Extract the complete listing and output it unchanged.

----

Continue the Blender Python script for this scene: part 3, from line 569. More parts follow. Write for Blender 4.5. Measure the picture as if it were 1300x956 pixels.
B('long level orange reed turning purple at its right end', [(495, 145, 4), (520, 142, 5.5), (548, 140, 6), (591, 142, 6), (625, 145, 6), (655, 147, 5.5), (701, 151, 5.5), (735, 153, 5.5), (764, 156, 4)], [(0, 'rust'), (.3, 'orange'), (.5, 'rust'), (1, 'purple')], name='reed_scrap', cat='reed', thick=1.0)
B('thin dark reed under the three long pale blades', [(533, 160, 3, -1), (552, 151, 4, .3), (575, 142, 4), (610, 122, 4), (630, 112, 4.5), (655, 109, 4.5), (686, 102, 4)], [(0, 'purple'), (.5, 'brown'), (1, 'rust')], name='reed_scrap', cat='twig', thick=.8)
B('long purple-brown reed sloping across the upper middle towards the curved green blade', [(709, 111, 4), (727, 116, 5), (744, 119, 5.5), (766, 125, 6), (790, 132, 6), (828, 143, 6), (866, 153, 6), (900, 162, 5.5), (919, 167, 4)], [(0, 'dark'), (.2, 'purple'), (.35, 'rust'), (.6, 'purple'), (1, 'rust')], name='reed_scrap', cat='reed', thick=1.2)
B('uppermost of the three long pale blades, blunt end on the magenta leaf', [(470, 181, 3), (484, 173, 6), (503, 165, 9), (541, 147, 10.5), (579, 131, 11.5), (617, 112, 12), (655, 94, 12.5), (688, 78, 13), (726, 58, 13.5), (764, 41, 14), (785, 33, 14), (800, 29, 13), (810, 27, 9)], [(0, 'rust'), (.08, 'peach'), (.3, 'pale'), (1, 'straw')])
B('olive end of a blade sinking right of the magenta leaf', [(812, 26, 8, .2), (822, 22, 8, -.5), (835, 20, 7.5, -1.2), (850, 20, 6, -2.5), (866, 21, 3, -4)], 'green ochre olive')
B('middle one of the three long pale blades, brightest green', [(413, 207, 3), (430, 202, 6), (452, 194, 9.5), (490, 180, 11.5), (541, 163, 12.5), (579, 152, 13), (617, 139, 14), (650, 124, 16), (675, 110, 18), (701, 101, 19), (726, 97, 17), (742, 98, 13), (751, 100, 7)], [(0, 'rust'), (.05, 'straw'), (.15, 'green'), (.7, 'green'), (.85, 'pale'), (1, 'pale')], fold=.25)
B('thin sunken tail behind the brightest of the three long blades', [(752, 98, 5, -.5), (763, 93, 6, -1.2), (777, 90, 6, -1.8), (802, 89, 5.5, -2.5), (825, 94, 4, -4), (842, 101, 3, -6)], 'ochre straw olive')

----

#### Written solution:
Continue the Blender Python script for this scene: part 3, from line 569. More parts follow. Write for Blender 4.5. Measure the picture as if it were 1300x956 pixels.
B('long level orange reed turning purple at its right end', [(495, 145, 4), (520, 142, 5.5), (548, 140, 6), (591, 142, 6), (625, 145, 6), (655, 147, 5.5), (701, 151, 5.5), (735, 153, 5.5), (764, 156, 4)], [(0, 'rust'), (.3, 'orange'), (.5, 'rust'), (1, 'purple')], name='reed_scrap', cat='reed', thick=1.0)
B('thin dark reed under the three long pale blades', [(533, 160, 3, -1), (552, 151, 4, .3), (575, 142, 4), (610, 122, 4), (630, 112, 4.5), (655, 109, 4.5), (686, 102, 4)], [(0, 'purple'), (.5, 'brown'), (1, 'rust')], name='reed_scrap', cat='twig', thick=.8)
B('long purple-brown reed sloping across the upper middle towards the curved green blade', [(709, 111, 4), (727, 116, 5), (744, 119, 5.5), (766, 125, 6), (790, 132, 6), (828, 143, 6), (866, 153, 6), (900, 162, 5.5), (919, 167, 4)], [(0, 'dark'), (.2, 'purple'), (.35, 'rust'), (.6, 'purple'), (1, 'rust')], name='reed_scrap', cat='reed', thick=1.2)
B('uppermost of the three long pale blades, blunt end on the magenta leaf', [(470, 181, 3), (484, 173, 6), (503, 165, 9), (541, 147, 10.5), (579, 131, 11.5), (617, 112, 12), (655, 94, 12.5), (688, 78, 13), (726, 58, 13.5), (764, 41, 14), (785, 33, 14), (800, 29, 13), (810, 27, 9)], [(0, 'rust'), (.08, 'peach'), (.3, 'pale'), (1, 'straw')])
B('olive end of a blade sinking right of the magenta leaf', [(812, 26, 8, .2), (822, 22, 8, -.5), (835, 20, 7.5, -1.2), (850, 20, 6, -2.5), (866, 21, 3, -4)], 'green ochre olive')
B('middle one of the three long pale blades, brightest green', [(413, 207, 3), (430, 202, 6), (452, 194, 9.5), (490, 180, 11.5), (541, 163, 12.5), (579, 152, 13), (617, 139, 14), (650, 124, 16), (675, 110, 18), (701, 101, 19), (726, 97, 17), (742, 98, 13), (751, 100, 7)], [(0, 'rust'), (.05, 'straw'), (.15, 'green'), (.7, 'green'), (.85, 'pale'), (1, 'pale')], fold=.25)
B('thin sunken tail behind the brightest of the three long blades', [(752, 98, 5, -.5), (763, 93, 6, -1.2), (777, 90, 6, -1.8), (802, 89, 5.5, -2.5), (825, 94, 4, -4), (842, 101, 3, -6)], 'ochre straw olive')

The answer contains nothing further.